Bundan önce böyle hizmetlerin gitmediğini aktaran Erdoğan, konuşmasını şöyle sürdürdü:

"Belediyelerin yaptığı iş sadece oradaki malum siyasi partilerin belediyesinin yaptığı iş, oralarda malum çukurlar açmak suretiyle 'güvenlik güçleri buraya giremesin', yaptıkları iş bu. Neyle yapıyorlar? Devletin makineleriyle yapıyorlar, iş makineleriyle yapıyorlar. Şimdi ise tam tersine görev dağılımını Hükümetimiz yaptı ve bu görev dağılımıyla birlikte oralarda bu saydığım 5 tane altyapıyı bu defa süratle halledecekler, bir taraftan da oralarda hafif hasar, ağır hasar ne varsa tarihi binalar hariç tarihi eserler renovasyonu, restorasyonu yapılmak suretiyle onlar ayrıca ele alınacak, onlar da zaten daha çok Suriçi'nde var. Orayla ilgili daha önce başbakanlığımda başlattığım bir proje vardı. Hakikaten mimari projesi çok çok güzel olan bir projeydi ve bunun dışında bir de Dicle bölümü var ki o da çok çok güzel olan bir çalışma, bütün bunların dışında ayrıca bölgede öyle yani kaçak gecekondu vesaire bu tür binalar değil, oradaki özgün mimariye uyan bir çalışma. Hükümetimiz inşallah başlatıyor, buralar yıkılıyor buraların yerine de şu anda TOKİ yoğun bir şekilde inşallah çalışmalarını başlatacak ve bu çalışmaları başlatmak suretiyle en kısa zamanda yani burada ben kalkıp da 'üç ayda beş ayda olur' diyemem. Böyle dersek yalan olur."
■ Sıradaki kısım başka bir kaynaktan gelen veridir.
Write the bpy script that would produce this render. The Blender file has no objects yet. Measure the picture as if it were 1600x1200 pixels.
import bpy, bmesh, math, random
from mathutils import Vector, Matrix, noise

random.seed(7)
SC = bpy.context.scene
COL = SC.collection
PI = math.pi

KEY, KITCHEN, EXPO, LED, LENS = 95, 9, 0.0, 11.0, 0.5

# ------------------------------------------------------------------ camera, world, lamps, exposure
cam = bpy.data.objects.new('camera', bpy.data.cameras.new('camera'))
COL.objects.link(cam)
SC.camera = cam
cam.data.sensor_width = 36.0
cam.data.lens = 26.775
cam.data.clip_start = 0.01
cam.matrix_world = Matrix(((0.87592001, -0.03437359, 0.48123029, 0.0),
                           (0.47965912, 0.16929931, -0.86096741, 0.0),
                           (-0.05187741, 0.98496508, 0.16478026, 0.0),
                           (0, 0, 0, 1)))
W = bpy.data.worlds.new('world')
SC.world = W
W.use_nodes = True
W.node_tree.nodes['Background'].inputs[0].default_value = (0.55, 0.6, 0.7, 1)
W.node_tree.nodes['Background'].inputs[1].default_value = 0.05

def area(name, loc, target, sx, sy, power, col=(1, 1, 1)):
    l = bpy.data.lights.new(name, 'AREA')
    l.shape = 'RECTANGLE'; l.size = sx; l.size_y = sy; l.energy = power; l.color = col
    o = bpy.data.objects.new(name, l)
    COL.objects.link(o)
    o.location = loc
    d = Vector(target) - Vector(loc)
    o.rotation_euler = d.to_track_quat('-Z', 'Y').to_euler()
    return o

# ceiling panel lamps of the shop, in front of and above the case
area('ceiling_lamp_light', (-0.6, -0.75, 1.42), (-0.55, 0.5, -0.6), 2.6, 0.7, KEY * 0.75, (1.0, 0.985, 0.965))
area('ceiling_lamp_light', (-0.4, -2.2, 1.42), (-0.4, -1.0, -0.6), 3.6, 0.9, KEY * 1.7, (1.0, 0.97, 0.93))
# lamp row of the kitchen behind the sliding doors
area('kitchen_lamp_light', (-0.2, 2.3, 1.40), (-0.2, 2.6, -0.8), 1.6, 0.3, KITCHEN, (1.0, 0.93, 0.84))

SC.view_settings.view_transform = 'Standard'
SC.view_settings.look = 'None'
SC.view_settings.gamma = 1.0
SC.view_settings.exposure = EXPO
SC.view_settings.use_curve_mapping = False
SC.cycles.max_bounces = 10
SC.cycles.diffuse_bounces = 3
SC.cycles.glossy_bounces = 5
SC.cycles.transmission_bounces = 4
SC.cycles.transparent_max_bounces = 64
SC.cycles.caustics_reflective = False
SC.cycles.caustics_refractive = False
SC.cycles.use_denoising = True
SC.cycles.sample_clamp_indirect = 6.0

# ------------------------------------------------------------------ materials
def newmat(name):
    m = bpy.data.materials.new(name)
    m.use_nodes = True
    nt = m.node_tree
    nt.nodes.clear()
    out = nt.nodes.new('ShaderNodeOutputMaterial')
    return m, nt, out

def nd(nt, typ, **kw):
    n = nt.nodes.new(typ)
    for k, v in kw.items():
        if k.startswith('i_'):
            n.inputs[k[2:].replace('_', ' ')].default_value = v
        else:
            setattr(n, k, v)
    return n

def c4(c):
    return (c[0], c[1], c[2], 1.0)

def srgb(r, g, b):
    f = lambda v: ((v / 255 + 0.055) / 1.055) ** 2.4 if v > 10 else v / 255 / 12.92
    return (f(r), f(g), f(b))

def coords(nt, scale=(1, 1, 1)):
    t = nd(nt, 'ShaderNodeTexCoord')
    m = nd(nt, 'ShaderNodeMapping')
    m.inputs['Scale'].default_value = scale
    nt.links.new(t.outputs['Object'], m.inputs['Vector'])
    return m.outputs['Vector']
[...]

Bingöl ve Van depreminden sonra yapılan hizmetleri hatırlatan Erdoğan, gitmeyenlere bu bölgeleri ziyaret etmeleri tavsiyesinde bulunarak, "Binaları gördüğünüz zaman burası böyle değildi nasıl bu kadar güzel oldu diye şaşarsınız, o kadar güzel bir şey yaptık ve biz 13 yıllık süreçte sadece Van'a 15 katrilyon eski rakamla söylüyorum harcama yaptık. Sadece depremde yaklaşık 6 katrilyon harcama yaptık. Şimdi burada da onları orada yapan bu hükümet bu devlet Allah'ın izniyle hemen süratle de bunlar zaten ufak ufak ilçeler, büyük ilçeler değil süratle bunları yapacağız. Şu anda biliyorsunuz devlete ait yerlerde misafir ediliyorlar, hemen biter bitmez de yerleşim planları bir taraftan hazırlanıyor. Buralardaki vatandaşlarımız yeni yapılan yerlere yerleşmiş olacaklar, hiç endişe etmesin. Bu noktada Türkiye Cumhuriyeti Devletine, Hükümetine güvensin."